February 06, 2009|Associated Press

GENEVA — Swiss Reinsurance Co. said Thursday it would get a capital injection of $2.6 billion from U.S. investor Warren Buffett's company after warning investors it expected to lose $869 million for the full year.

Swiss Re, which based its expected net loss on preliminary figures, said it would seek more funds from the capital markets.

Write-downs of about $5.2 billion for the full year offset strong underwriting performance, Swiss Re said.

Investors reacted to the news by dumping the company's stock, which fell 26% in U.S. trading.

"We are disappointed with our overall results in 2008, but our core business -- property and casualty and life and health -- is performing well," Chief Executive Jacques Aigrain said.

"We have taken steps to protect our capital strength to ensure the continued trust of our clients," he said in a statement. "Warren Buffett's agreement to invest in Swiss Re is a testament to the strength of our franchise."
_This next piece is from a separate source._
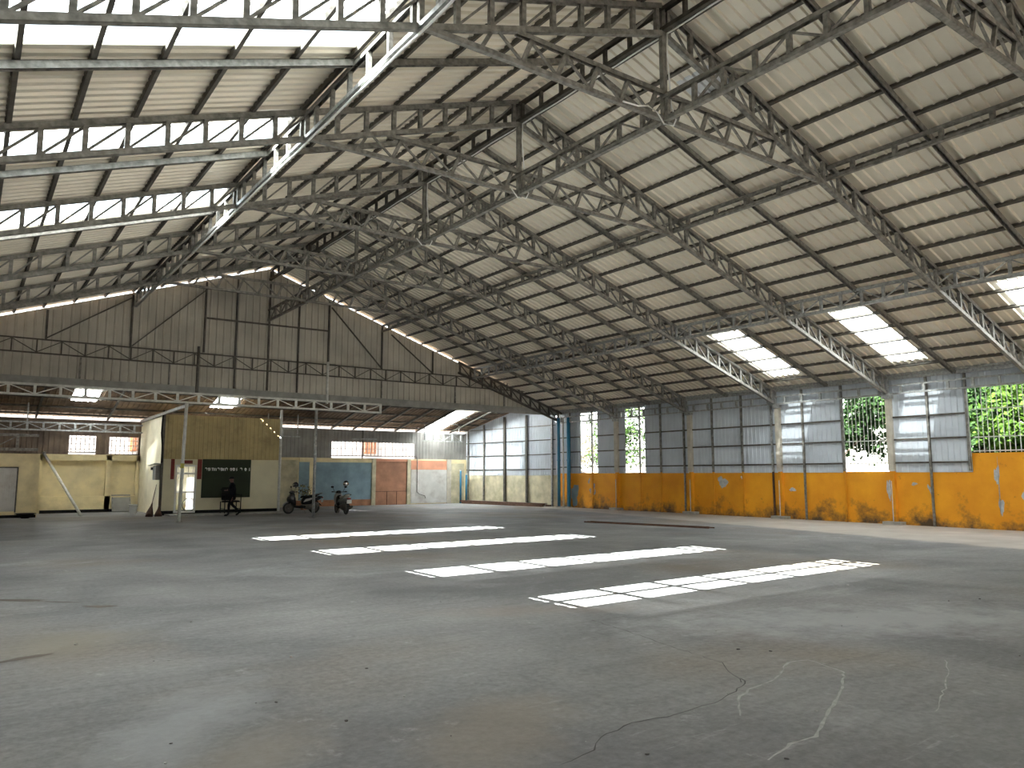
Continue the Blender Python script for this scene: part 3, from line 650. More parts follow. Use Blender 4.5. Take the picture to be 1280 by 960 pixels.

Buffett's Omaha company, Berkshire Hathaway Inc., owns several major insurance companies, including Geico and reinsurance giant General Re Corp. Berkshire owns a mix of more than 60 businesses, including furniture, jewelry, candy, natural gas and corporate jet firms -- but the company's insurance group generated about 40% of its pretax profit in the most recent quarter.

Berkshire's new investment in Swiss Re will carry a 12% dividend, and after three years the investment can be converted into conventional Swiss Re shares. Berkshire already holds 3% of Swiss Re stock. The increase in the stake is subject to approval by Swiss Re's shareholders.

Swiss Re also said Berkshire agreed to reinsure Swiss Re's property and casualty reserves to cover up to 5 billion Swiss francs, or $4.25 billion, in losses.

Last fall, Berkshire also invested billions in General Electric Co. and Goldman Sachs & Co. to help those venerable companies raise capital. Berkshire invested $3 billion in preferred GE shares and $5 billion in preferred Goldman shares, and both companies agreed to pay Berkshire a 10% dividend.